** Task instructions **
Give back, exactly as it appears, the run of lines opening with the one containing "Recreate this scene" and closing with the one containing "COL = scene.collection". Nothing outside that run should appear.

++++ Record list ++++

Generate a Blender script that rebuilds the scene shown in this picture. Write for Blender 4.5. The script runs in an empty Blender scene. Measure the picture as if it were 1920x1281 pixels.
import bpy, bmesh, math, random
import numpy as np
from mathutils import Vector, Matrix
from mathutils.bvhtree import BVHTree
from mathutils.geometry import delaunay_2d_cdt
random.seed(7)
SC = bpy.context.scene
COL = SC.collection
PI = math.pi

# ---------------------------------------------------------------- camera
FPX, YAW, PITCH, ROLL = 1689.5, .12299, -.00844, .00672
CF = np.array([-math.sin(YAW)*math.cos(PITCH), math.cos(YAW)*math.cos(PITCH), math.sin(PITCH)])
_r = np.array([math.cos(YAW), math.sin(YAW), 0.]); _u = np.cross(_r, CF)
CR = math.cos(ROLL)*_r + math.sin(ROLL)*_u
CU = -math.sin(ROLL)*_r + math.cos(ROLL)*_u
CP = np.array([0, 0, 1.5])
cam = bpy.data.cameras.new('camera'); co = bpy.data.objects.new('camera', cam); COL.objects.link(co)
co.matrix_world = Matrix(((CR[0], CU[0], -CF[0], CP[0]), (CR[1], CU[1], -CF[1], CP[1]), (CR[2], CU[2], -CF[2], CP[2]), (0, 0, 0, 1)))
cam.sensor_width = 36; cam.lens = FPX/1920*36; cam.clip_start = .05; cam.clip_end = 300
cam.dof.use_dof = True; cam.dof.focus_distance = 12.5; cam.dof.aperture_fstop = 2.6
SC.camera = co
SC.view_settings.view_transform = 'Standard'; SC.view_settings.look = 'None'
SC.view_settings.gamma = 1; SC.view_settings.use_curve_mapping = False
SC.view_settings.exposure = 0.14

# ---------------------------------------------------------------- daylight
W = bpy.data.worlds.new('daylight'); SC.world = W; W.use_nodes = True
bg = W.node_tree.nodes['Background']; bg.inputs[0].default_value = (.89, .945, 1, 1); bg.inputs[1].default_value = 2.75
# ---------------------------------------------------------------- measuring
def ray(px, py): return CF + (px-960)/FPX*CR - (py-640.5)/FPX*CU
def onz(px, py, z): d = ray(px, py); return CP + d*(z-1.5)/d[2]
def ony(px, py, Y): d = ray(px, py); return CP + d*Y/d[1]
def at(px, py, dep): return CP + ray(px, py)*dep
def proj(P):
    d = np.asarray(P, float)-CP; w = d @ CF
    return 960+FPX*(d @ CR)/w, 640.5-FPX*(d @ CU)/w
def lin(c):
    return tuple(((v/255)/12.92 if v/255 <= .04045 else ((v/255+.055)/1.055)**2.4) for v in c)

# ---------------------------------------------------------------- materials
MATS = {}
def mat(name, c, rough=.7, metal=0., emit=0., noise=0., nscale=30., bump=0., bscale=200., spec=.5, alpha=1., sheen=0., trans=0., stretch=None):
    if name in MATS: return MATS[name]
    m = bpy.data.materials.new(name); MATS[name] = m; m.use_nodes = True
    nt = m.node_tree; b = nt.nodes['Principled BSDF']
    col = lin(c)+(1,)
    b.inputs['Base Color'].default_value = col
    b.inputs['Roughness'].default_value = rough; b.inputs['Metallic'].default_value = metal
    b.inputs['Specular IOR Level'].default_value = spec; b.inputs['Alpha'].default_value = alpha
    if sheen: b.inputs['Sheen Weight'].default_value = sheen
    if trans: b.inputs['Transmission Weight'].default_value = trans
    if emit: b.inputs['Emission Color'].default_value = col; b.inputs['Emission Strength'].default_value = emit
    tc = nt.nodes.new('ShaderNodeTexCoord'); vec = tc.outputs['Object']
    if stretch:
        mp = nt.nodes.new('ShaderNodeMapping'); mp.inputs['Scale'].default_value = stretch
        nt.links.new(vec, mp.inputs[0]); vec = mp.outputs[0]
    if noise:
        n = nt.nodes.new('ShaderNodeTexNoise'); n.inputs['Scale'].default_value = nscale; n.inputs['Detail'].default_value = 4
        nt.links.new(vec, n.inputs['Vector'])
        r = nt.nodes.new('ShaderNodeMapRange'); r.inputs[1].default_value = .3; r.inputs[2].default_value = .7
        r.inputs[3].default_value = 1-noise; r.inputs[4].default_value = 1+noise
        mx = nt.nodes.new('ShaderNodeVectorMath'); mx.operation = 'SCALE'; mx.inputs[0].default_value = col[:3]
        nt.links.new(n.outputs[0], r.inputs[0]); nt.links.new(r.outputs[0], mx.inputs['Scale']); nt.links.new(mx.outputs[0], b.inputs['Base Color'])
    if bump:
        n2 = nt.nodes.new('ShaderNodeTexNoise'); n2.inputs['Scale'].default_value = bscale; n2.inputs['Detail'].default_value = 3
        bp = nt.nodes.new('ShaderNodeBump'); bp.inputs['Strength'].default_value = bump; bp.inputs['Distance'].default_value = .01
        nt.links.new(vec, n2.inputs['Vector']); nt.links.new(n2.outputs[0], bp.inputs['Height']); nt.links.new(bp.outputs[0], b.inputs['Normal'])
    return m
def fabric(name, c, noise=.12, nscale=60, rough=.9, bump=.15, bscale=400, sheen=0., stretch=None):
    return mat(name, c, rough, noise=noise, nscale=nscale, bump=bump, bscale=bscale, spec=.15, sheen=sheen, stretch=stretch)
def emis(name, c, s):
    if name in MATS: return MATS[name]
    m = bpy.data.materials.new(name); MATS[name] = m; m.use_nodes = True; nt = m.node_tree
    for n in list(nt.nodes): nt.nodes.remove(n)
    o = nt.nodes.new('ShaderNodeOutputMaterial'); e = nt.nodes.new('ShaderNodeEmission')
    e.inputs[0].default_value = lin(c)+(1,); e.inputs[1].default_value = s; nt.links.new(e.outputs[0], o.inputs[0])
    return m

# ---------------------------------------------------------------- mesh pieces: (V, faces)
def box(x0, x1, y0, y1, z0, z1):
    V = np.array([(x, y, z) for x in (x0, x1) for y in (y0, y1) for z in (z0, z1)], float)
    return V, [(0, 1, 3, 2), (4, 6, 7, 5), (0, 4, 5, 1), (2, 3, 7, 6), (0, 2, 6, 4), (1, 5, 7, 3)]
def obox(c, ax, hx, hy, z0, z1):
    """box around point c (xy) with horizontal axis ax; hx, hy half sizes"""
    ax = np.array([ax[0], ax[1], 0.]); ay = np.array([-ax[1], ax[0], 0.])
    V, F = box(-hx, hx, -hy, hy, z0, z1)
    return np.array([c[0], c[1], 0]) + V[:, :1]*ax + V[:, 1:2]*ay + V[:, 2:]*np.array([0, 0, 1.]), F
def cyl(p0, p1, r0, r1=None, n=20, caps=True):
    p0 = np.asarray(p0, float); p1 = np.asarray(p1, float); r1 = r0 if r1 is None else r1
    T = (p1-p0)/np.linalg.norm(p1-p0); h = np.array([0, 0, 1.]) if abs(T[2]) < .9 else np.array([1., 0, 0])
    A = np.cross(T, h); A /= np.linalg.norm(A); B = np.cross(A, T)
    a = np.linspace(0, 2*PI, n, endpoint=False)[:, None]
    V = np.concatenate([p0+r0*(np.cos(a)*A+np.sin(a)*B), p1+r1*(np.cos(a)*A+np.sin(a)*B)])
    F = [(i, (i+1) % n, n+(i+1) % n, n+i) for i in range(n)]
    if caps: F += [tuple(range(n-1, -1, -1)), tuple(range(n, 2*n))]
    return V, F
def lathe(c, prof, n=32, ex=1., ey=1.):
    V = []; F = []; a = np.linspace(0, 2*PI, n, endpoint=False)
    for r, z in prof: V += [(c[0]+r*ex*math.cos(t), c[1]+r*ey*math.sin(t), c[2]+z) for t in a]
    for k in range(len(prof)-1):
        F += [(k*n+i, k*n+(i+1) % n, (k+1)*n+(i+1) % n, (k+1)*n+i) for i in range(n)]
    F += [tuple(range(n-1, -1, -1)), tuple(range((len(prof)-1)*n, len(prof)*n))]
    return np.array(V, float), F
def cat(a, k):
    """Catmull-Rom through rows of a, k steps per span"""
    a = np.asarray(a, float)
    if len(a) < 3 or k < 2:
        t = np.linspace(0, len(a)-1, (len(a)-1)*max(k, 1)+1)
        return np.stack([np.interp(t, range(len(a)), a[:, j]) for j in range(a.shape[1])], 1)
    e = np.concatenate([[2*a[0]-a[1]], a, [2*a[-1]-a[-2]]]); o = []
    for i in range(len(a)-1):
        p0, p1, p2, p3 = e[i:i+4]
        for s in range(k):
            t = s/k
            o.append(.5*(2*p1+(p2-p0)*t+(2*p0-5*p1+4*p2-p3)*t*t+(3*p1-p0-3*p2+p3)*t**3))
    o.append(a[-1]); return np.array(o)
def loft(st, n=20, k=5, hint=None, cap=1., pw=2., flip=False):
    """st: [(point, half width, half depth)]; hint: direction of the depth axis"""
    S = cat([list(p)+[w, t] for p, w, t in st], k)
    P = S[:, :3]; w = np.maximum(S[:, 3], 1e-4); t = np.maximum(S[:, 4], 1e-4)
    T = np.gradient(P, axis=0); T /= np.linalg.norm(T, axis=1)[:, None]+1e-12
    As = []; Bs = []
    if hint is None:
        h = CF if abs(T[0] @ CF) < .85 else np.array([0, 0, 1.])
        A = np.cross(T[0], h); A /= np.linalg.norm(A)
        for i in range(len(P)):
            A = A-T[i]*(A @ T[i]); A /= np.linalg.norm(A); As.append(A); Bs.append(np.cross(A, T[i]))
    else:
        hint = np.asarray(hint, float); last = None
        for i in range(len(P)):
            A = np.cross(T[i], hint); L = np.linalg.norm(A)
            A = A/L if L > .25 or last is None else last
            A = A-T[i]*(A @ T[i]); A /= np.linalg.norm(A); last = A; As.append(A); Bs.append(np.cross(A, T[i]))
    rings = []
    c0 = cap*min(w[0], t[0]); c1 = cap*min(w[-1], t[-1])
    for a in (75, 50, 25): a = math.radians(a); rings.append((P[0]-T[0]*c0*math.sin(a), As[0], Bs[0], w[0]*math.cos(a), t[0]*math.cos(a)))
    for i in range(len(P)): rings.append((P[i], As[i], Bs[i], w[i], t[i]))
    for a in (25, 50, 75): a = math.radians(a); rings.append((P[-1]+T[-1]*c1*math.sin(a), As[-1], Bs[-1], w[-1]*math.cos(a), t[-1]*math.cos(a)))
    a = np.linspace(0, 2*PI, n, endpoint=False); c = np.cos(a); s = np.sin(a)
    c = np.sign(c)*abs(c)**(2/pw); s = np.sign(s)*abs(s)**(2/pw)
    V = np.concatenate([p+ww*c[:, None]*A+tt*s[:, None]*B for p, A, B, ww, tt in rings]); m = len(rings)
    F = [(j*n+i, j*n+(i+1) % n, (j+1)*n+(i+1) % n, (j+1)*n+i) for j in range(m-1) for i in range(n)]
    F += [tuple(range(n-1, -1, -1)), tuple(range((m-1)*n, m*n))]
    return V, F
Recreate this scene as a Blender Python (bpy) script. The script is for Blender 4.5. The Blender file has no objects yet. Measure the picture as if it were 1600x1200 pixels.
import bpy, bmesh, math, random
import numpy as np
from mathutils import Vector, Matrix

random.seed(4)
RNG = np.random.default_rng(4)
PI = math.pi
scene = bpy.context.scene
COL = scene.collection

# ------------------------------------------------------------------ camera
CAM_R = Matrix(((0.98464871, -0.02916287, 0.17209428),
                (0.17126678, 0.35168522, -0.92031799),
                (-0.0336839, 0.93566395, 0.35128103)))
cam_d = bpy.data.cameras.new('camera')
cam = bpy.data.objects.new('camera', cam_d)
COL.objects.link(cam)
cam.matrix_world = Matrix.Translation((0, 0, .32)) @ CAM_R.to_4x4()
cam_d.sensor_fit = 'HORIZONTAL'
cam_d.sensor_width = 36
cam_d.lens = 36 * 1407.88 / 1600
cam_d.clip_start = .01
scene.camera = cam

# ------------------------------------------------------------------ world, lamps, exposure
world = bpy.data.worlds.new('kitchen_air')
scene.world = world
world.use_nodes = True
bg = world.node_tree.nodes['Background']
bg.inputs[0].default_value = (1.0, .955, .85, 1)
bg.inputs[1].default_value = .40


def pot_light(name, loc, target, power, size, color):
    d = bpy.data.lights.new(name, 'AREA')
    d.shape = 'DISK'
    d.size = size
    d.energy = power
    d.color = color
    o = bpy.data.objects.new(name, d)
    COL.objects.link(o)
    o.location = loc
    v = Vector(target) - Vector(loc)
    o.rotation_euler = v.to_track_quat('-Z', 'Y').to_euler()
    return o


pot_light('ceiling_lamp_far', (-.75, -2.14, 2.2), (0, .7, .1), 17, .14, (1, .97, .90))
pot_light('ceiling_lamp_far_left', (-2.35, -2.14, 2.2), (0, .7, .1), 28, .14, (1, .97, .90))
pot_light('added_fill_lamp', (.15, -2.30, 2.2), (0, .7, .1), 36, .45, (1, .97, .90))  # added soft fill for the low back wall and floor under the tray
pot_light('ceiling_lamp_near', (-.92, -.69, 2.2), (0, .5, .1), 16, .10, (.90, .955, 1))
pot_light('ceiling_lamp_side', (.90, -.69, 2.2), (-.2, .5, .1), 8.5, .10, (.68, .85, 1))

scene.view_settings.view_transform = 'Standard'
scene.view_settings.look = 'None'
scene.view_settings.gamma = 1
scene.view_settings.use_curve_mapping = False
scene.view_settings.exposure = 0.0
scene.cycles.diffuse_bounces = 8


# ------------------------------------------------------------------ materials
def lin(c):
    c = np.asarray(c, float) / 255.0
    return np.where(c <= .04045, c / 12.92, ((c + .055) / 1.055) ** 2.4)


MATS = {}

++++

** Exercise result **
Recreate this scene as a Blender Python (bpy) script. The script is for Blender 4.5. The Blender file has no objects yet. Measure the picture as if it were 1600x1200 pixels.
import bpy, bmesh, math, random
import numpy as np
from mathutils import Vector, Matrix

random.seed(4)
RNG = np.random.default_rng(4)
PI = math.pi
scene = bpy.context.scene
COL = scene.collection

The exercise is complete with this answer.